> Exercise instructions: From the listing below, pull out the lines that hold "scene".

> Supplied data:
* start *
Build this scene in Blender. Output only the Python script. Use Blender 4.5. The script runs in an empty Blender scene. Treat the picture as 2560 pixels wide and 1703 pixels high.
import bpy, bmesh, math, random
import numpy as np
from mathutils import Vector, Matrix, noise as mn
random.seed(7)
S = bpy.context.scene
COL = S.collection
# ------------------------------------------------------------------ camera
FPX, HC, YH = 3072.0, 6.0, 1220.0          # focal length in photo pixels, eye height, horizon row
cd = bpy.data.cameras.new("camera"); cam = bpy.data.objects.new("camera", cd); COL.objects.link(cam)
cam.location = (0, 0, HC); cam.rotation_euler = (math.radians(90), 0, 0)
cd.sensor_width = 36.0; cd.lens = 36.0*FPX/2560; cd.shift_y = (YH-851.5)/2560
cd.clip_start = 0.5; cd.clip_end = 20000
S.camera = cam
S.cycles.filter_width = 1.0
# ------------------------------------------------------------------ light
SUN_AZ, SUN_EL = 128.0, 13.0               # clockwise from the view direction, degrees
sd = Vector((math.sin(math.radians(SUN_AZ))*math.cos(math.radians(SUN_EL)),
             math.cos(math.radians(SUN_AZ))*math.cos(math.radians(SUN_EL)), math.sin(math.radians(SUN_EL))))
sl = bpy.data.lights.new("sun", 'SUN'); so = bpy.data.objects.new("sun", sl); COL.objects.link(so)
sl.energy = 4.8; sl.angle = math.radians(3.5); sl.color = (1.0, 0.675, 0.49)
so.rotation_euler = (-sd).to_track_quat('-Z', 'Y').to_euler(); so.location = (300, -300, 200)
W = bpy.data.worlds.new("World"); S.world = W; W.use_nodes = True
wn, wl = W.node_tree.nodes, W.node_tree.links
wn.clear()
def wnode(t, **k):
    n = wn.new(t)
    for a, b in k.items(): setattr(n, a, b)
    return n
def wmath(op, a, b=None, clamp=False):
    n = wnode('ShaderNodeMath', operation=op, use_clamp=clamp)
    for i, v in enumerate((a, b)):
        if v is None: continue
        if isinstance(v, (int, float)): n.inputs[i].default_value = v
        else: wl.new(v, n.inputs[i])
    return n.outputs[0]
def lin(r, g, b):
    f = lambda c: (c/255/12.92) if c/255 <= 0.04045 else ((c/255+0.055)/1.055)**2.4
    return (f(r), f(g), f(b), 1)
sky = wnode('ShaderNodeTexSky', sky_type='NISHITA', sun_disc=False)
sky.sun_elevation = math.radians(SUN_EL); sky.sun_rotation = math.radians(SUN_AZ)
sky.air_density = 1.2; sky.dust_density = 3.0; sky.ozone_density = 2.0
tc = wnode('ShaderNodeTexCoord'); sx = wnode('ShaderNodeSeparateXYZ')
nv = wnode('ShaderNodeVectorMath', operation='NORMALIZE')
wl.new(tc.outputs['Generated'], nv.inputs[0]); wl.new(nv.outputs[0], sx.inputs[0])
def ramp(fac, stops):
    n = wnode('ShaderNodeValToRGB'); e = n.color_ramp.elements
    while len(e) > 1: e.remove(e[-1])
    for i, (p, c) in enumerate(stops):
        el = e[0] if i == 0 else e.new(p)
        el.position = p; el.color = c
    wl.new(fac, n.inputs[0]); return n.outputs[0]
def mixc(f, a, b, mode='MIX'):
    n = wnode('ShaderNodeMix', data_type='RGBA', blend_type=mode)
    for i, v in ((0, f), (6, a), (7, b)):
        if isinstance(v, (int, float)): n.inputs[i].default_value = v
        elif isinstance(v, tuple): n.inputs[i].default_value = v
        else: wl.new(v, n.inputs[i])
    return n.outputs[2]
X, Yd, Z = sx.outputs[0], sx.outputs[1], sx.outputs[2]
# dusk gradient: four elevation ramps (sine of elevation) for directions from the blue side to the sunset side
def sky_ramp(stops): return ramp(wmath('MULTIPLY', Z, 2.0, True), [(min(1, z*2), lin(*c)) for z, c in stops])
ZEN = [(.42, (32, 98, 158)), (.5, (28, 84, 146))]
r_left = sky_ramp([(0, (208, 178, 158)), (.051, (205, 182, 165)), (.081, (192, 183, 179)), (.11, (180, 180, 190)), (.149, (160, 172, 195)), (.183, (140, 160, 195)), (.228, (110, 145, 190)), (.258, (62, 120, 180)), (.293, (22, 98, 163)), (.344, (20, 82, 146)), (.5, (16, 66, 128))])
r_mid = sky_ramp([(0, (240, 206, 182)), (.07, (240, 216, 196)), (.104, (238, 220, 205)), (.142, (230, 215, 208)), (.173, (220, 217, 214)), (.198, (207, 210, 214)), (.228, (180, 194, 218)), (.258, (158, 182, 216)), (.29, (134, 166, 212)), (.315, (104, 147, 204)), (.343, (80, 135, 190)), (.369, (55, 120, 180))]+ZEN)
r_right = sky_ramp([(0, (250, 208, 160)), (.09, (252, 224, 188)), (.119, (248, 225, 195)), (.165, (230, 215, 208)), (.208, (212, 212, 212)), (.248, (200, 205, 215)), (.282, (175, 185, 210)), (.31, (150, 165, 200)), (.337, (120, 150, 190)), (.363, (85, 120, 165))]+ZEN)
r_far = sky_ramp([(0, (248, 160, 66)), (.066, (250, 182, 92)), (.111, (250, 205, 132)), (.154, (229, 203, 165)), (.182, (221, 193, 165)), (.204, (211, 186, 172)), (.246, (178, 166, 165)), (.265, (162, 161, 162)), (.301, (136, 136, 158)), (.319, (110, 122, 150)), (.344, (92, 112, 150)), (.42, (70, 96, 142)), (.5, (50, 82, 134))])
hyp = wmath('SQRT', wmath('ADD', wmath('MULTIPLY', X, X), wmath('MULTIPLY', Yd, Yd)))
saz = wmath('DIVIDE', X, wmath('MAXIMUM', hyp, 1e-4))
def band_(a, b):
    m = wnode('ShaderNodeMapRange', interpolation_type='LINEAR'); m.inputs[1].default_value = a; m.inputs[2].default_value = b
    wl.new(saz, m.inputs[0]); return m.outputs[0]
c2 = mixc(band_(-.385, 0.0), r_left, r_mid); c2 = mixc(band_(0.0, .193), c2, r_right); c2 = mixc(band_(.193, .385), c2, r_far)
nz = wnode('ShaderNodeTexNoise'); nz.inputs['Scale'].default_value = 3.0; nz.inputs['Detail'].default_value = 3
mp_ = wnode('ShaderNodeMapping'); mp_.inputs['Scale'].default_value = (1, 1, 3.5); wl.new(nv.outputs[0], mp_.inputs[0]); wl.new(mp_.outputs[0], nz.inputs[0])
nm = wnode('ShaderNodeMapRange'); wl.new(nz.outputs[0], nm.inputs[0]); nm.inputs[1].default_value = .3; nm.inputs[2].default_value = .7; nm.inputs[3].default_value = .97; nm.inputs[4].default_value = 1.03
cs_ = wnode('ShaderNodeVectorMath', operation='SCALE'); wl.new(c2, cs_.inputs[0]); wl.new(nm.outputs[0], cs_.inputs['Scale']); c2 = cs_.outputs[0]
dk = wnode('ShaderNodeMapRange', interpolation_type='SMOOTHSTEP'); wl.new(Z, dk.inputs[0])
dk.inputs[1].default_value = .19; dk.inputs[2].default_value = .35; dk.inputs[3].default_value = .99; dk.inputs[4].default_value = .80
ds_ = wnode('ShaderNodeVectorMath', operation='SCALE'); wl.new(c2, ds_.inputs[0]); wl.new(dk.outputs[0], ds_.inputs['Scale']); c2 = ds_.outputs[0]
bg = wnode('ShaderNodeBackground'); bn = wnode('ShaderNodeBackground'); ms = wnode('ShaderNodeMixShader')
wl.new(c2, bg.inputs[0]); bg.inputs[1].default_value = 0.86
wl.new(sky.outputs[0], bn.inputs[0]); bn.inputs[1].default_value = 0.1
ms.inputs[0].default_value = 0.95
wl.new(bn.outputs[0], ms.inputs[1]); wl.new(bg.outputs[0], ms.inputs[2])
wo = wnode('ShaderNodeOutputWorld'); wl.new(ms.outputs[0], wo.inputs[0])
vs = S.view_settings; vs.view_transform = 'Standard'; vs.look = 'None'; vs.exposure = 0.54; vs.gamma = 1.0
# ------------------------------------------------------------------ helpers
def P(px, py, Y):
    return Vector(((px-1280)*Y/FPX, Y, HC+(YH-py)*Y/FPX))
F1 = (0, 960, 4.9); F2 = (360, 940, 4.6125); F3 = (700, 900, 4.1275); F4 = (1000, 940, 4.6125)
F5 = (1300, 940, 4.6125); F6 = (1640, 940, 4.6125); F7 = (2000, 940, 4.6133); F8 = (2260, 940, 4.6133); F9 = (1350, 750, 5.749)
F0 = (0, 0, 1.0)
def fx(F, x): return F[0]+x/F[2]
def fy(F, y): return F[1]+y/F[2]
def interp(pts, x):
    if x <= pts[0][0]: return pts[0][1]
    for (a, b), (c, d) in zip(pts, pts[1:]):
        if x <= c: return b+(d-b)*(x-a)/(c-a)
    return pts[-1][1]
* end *
> Answer:
Build this scene in Blender. Output only the Python script. Use Blender 4.5. The script runs in an empty Blender scene. Treat the picture as 2560 pixels wide and 1703 pixels high.
S = bpy.context.scene